This past weekend, I went on a trip to Firenze (aka Florence) for my friend Sarah’s birthday. When booking the trip, I had no worries about planning for a group of eight girls to stay in two hostel rooms together for the weekend as a kind of girls’ trip to celebrate Sarah’s big two-one (since she wouldn’t be getting to celebrate it in the States).
Overall, the trip was great. But one thing did happen that overshadowed the whole trip, unfortunately. On Saturday night, when Sarah and some of our group were walking back home from the discotheque, a man groped her. When she kicked him in defense, he backhanded her to the ground.
Men shouldn’t hit women — in America, that is the general rule. Everyone knows it. From the rural areas to the ‘burbs, pretty much everyone young and old sticks by this guideline.
Of course, there are many situations that go unspoken, and men still do hit women (and vice versa) in America, even though it is frowned upon by most of society. But when I came to Italy to study abroad, thinking of it as just another “westernized” country, I didn’t really think that basic social norms would be much different.
I don’t think I would be able to handle studying abroad in a country where woman’s rights are so obviously ignored because I am a super independent person — I have come to expect freedoms for women after having them my whole life in the United States. A girl should be able to walk down the street in a pretty dress with two of her friends on her 21st birthday without being grabbed by a stranger and then knocked to the ground when she tries to get him to stop.
If we had been studying abroad in a different country, I might be a little more tolerant of this situation. Another girl in my program spent some time studying in Bangladesh. She said a man punched her when she wouldn’t give up her seat to him on a bus. She had been warned about this.
On the train to Florence, my friends and I were reading an issue of Cosmopolitan UK, and there was an article about International Women’s Day (which is today!) and certain situations of the oppression of women around the world. We were sympathetic about the injustices and grateful to be in a country that we thought was safe for women. Obviously, no one was expecting that Sarah’s birthday would be ruined by a stranger who thought it was OK to grope a strange girl on the street.
In the self-defense class my mom made me take before I left, we learned that in the U.S., it is OK to react with twice the amount of force used against you. So I think, in Sarah’s case, kicking this man in the groin after he touched her inappropriately for no reason was completely acceptable.
Some might want to say that his reaction after that was twice the force that she used, but this would be false.
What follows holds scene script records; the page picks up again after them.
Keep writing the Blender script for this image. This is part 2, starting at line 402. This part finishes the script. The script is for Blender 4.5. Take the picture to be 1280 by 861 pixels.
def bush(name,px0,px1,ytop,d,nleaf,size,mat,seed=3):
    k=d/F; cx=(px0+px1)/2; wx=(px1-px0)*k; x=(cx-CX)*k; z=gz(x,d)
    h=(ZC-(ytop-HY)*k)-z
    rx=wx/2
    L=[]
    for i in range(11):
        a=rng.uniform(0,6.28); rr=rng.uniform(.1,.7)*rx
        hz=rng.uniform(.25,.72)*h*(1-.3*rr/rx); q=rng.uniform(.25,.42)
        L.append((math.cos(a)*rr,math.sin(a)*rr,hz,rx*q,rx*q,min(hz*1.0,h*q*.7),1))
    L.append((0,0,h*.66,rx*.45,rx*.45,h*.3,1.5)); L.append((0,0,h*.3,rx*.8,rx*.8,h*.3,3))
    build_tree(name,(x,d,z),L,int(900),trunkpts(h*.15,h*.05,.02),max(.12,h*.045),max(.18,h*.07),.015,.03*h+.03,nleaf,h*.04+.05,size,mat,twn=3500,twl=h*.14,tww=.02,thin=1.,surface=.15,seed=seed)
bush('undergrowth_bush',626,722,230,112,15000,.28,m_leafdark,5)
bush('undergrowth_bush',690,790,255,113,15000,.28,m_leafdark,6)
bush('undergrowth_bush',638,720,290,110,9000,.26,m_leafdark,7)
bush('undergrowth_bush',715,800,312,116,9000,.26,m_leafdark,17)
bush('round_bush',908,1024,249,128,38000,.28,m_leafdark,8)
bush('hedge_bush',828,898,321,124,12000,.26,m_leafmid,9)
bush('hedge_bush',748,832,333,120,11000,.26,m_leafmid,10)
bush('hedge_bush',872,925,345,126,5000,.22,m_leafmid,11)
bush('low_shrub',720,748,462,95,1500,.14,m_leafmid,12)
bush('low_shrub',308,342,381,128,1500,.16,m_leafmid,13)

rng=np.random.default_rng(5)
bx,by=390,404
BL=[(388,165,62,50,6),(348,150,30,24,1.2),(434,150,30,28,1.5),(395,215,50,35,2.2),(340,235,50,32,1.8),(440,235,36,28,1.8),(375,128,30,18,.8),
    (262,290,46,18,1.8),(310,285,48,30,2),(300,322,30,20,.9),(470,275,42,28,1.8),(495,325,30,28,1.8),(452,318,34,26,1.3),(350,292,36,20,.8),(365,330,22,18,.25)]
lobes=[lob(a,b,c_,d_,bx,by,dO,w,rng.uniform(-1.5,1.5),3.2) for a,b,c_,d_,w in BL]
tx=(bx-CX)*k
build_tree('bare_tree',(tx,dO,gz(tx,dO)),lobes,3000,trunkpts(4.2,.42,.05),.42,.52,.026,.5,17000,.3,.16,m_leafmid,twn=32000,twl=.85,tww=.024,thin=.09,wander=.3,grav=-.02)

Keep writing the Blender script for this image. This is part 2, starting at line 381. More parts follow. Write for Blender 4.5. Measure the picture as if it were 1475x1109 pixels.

His actions weren’t in self-defense. She didn’t grope him. She didn’t even know him. He might have thought he was owed a touch simply because she was wearing a blue sparkly dress for her birthday, and he might have thought he could get away with it because she stands only about 5’6″ even in heels. Luckily, Sarah didn’t sustain any major injuries besides a bloody nose and a scraped knee. But that doesn’t make it right.
As a traveler, you need to be aware of your surroundings and the cultural differences that might be different from yours. The appeal of traveling is experiencing things completely different from what you are used to, but no one usually thinks about the things that are worse. You imagine how beautiful Italy or another country is, and how amazing everything looks “over there.”
But “over there” has its problems. Living in a place allows you to see the beauty of places that you wouldn’t be able to experience on a short vacation, but it also allows you to appreciate some aspects of the U.S. as well. The Italian lifestyle might be “la dolce vita,” and America is the land of the free. Turns out that neither are perfect. The grass isn’t greener on either side, it’s just a different shade. Ciao for now!